イップスの苦しみが“転機”の始まり… 子どもたちに伝える「心との向き合い方」
U-12川島浩史トレーナーは“トラウマ”から始まり新しい道へ
トレーニング方法で、選手のパフォーマンは大きく変わる。けがを防ぎ、潜在能力を引き出すには正しい指導が欠かせない。スポーツに様々な立場から関わる人物の経験を掘り下げる連載「プロフェッショナルの転機」。第5回は、12歳以下(U-12)侍ジャパンのアスレティックトレーナー、川島浩史さん。最新の知識とトレーニングをプロから少年まで伝えている川島さんがトレーナーを志したのは、高校時代の“トラウマ”からだった。
「今でも緊張した場面では出てしまいます」
20年経ってもつらい記憶がよみがえる。薄れることはあっても、消えることはない。U-12の日本代表でアスレティックトレーナーを務め、プロ野球選手のトレーニング指導もしている川島浩史さんは、人生の転機となった出来事を明かす。
都内の高校で野球をしていた川島さんは、捕手として試合に出ていた。「推薦で東京六大学に進み、メジャーのトライアウトを受けることなど、構想が中学生の時からありました」。思い描く将来に向けて、高校でも着実に階段を上がるはずだった。ところが、ある日、異変が起きる。18.44メートル先、マウンドに立つ投手まで送球ができない。「イップス」だった。

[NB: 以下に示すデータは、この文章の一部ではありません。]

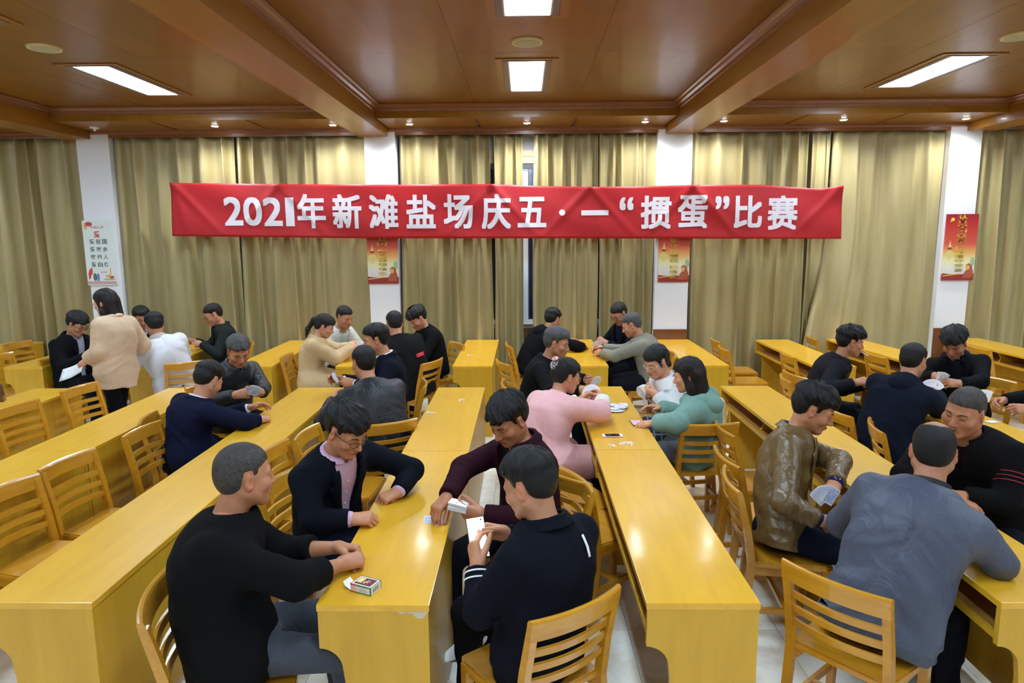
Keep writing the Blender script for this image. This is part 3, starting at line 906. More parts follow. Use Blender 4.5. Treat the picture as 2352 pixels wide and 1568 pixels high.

イップスは心理的な影響が筋肉や脳細胞にも及ぶもので、プレッシャーによって極度の緊張を感じて筋肉が硬化し、思い通りのパフォーマンスが発揮できなくなる。原因は1度の送球ミスだった。野球部のグラウンドに付いていた屋根が低かったため、川島さんが投げたボールが屋根に当たってしまった。グラウンドに大きな音が響き、指導者や先輩に怒られたという。1年生だった川島さんは「2度と同じことをしてはいけない」とプレッシャーを感じ、思ったようにボールを投げられなくなった。
「イップスに負けないように、どうにか治せないかと練習しましたが、恐怖心が染み付いてきました。忘れたと思っても思い出してしまい、試合に出ないとイップスに屈したと考えていました。今考えると、それが良くなかったと思っています」。